Jeremy Leach, chief executive of international asset manager Managing Partners Group, said Brexit would have little long-term impact on the UK’s financial services industry.

“Financial services will continue to be the UK’s biggest export for the same reasons it has been for the last 100 years, which is its pragmatism, innovation and desire to trade,” he said.

“Nor will the UK necessarily be excluded from the European Union’s pass-porting regime for financial products. Most of the EU’s regulatory processes were adapted from those of the UK’s Financial Conduct Authority (FCA) anyway so negotiating a workable agreement will be more straightforward than for other EEC members that are still evolving on their regulatory framework.”

The FCA today pointed out that much financial regulation that currently applies in the UK derives from EU legislation, which will remain in place until any changes are made, “which will be a matter for government and parliament”.

The City watchdog said: “Firms must continue to abide by their obligations under UK law, including those derived from EU law and continue with implementation plans for legislation that is still to come into effect.

“The longer-term impacts of the decision to leave the EU on the overall regulatory framework for the UK will depend, in part, on the relationship that the UK seeks with the EU in the future. We will work closely with the government as it confirms the arrangements for the UK’s future relationship with the EU.”

David Watt, executive director of the Institute of Directors in Scotland, insisted that Scottish businesses were “robust” as he urged politicians to work together to negotiate a deal with European leaders.

He added: “It is now crucial that the transition out of Europe is handled as smoothly as possible, and that stability is maintained in the meantime.

“What business leaders need is a combination of calm and clarity, which will assist them in getting on with business during the weeks and months to come, alongside establishing a new basis for relationships with our international partners.”
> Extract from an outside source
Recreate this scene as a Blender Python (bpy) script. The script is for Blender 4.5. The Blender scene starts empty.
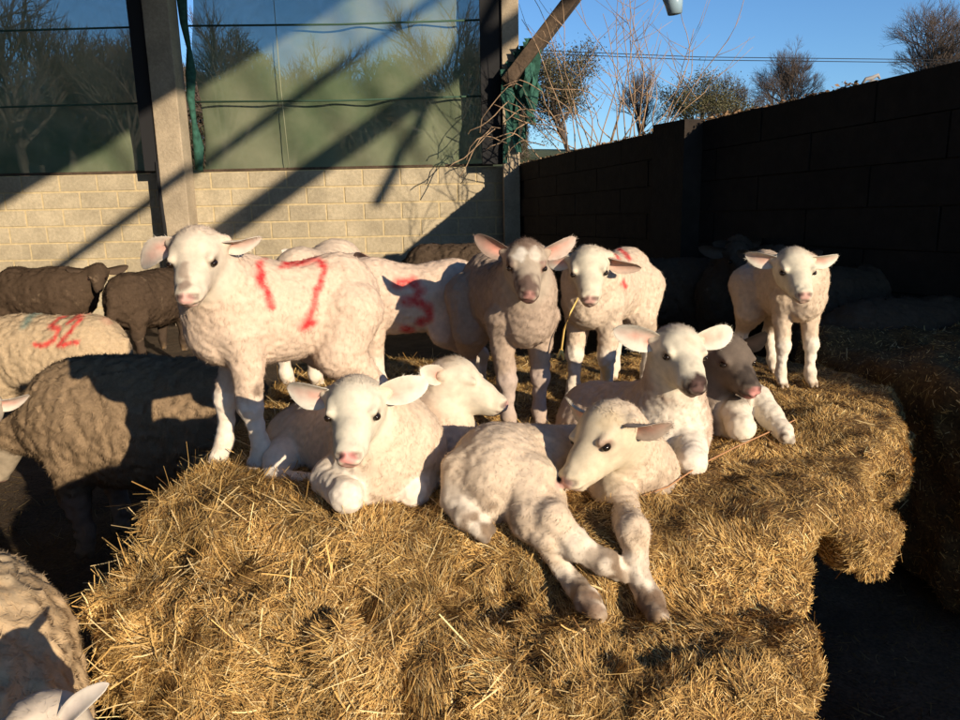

READ MORE: Article 50 explained and how it enables Britain to leave the EU

Edinburgh-based life and pensions giant Standard Life put out a statement today, saying: “The people of the UK have now voted in favour of leaving the EU and we fully respect this decision. We understand that in the coming period the UK government will begin negotiations with the rest of the EU over the terms of the UK’s withdrawal. We expect that process to take at least two years.

“Standard Life has a strong track record of successfully adapting to changing markets and regulation, and the evolving world around us.

“Consequently, we will have the required measures in place to help ensure we can continue to support our customers and clients and our other stakeholders across our group as the negotiations develop. As a business we already operate successfully across many borders in the EU and elsewhere in the world.

“We want to provide continuity and peace of mind throughout the process of negotiation; we will follow developments closely as the new arrangements are agreed and where appropriate, we will contribute to the process. We will keep all our stakeholder groups regularly updated on progress as appropriate.”

READ MORE: In numbers: Scotland’s financial services sector

Meanwhile, Clydesdale Bank parent group CYBG – which also owns the Yorkshire Bank brand – said the outcome of last night’s vote would have “no immediate impact” on the lender.

It said: “There is now expected to be a period of at least two years for the terms of the UK’s exit to be negotiated – during which time we, like all other businesses in the UK, will work with policy makers and regulators to understand and manage any potential consequences for our business.”